NUSRA.ID -Yayasan Gemilang Sehat Indonesia (YGSI) mengelar Forum Group Discussion (FGD) Penguatan Alur Penanganan Kasus Perkawinan Anak di Desa di Lombok Tengah.
Sejumlah 38 orang dari 4 desa intervensi YGSI, Tumpak, Pengengat, Labulia, dan Jelantik mengikuti kegiatan tersebut, sebab saat ini kasus perkawinan usia anak melonjak.
Data tim YGSI, trend perkawinan anak tahun ini kembali meningkat setelah sebelumnya mengalami penurunan pada 2024 lalu.
"Padahal 2024 sempat mengalami penurunan. Namun ditahun ini tempatnya bulan Mei kemarin satu desa ditemukan sampai 5 Kasus. Dan selama 1 hari bisa 2 kasus yang terjadi ," ungkap TIM YGSI Lombok, Nurjihatul Rizkiah, Selasa, 17 Juni 2025.

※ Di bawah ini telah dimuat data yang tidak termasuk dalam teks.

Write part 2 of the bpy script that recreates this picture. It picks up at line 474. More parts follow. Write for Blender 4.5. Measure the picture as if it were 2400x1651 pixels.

FGD Pengutan Kapasitas ini tidak hanya melibatkan pemerintah melainkan juga tokoh masyarakat, tokoh adat hingga praktisi anak. Tujuannya untuk mengevaluasi dan memperkuat alur layanan penangan kasus perkawinan anak di desa dan mendorong kolaborasi dan sinergi antar pihak dalam upaya pencegahan dan penanganan kasus-kasus perkawinan anak.
"Ini perlu ditanyakan apa masalah dilapangan padahal sudah ada peraturan gubenur (Pergub). Saking banyaknya kasus membuat UPTD PPA kelimpungan," katanya.
Penanganan kasus pernikahan anak, lanjut Rizkiah, tidak mesti harus diselesaikan di tingkat kabupaten. Penyelesaikan bisa dimulai dari tingkat bawah atau Kepala Dusun (Kadus). Jika kemudian tidak bisa dilevel Desa, penyelesaian bisa dilanjutkan ke tingkat Kabupaten melalui UPTD PPA.
"Dibawah di desa punya mekanisme penyelesaian pernikahan dini,disana kan sudah ada tokoh adat kepala dusun bhabinkamtibmas bhabinsa untuk menyelesaikan masalah pernikahan dini dengan mengacu pada peraturan yang ada. Biar tidak numpuk di Kabupaten," tegas perempuan yang wakili YGSI pada pertermuan internasional di Afrika ini.
Lebih jauh dia menjelaskan, setiap desa memilki peraturan desa yang menjadi rujukan penyelesaian pernikahan anak. Hanya saja yang sulit saat ini adalah menginternalisasi aturan aturan tersebut.
"Kita prihatin karena kita melawan stigma dan norma sosial. Tapi kembali bagaimana supaya kita sama sama berkomitmen cegah pernikahan usia anak ini," tambahnya.
Hal senada diungkapkan Ketua Lembaga Perlindungan Anak (LPA) Mataram Joko Jumadi. Ia menegaskan semua pihak harus memiliki komitmen mencegah pernikahan anak. Upaya pencegahan pernikanan anak harus masuk dalam RPJMD pemerintah daerah. Selain itu sekolah sekolah bisa membentuk kelas parenting sekaligus memasukkan materi pernikahan anak dalam kurikulum.
"Yang paling utama adalah upaya pencegahan yang harus dilakukan secara sistemik. Semua pihak harus komitmen," katanya.